Unfortunately, Hardin was hampered all day by a flare-up of the shin splints he's battled all season. Still, he placed first in the 100-meter dash, second in the triple jump, fourth in the 200-meter dash, and fifth in the long jump, and contributed to Kamehameha's second-place finish in the 4x100-meter relay and fifth-place 4x400 meter relay team.

Brothers Keoni and Nick Ucker made sure tiny Christian Liberty, with its enrollment of just over 120 students, was ably represented.

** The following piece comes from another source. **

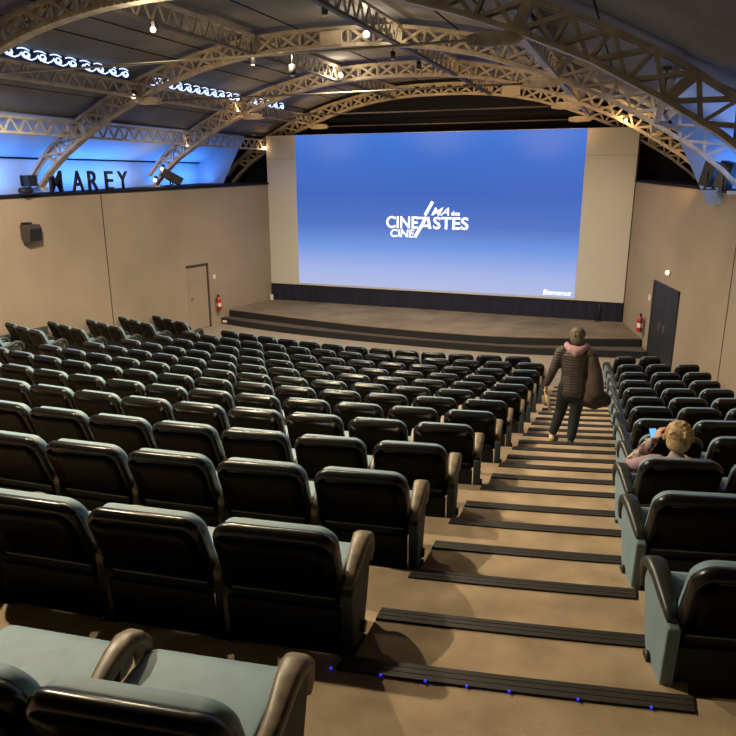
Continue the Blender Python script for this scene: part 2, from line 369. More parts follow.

Keoni took first place in the boys 1,500-meter run and Nick earned valuable points with a second-place finish.

"It's awesome to have him out there with me," Keoni Ucker said. "We wanted to do this together."

The pressure of the day manifested in some of the unlikeliest competitors.

Damien's Sione Tau, vice president of his senior class and a University of Colorado football recruit, said he was so nervous he woke up at 5 a.m., about three hours earlier than he normally does on a meet day.

"It's different than football," he said. "We're a team, but when you're out there by yourself, it feels like it's all on the line."

That didn't stop Tau from winning the discus throw and and placing fifth in the shot put.

"It's kind of a weird feeling winning something that's not football, but it's a good feeling," he said.

Like Punahou, Baldwin succeeded by accumulating points wherever they could get them. The boys team compiled 11 top-six finishes.

Joey Amescua provided the team's lone first-place finish, but it was a keeper. Amescua blazed to an early lead in the 800-meter run, finishing comfortably in 1 minute, 56.32 seconds, nearly six seconds ahead of Kamehameha's Kyle Pidot.

"What can I say?" asked Baldwin head coach Gary Sanches. "Even in the events we didn't win, some of our boys got PRs (personal records). What's bad about that? I like that this year there was no dominant team."

And although his squad came up a few points short, Sanches said he was also happy that the meet came down to the final relay.

"That's a favorite race of mine," Sanches said. "If you're an athlete, the 4x4 is where you prove it. That's where your manhood shows."

Reece Alnas from Kamehameha-Hawai'i was also a double winner, capturing the long jump (21, feet, 10 inches) and the high jump (6 feet, 4 inches).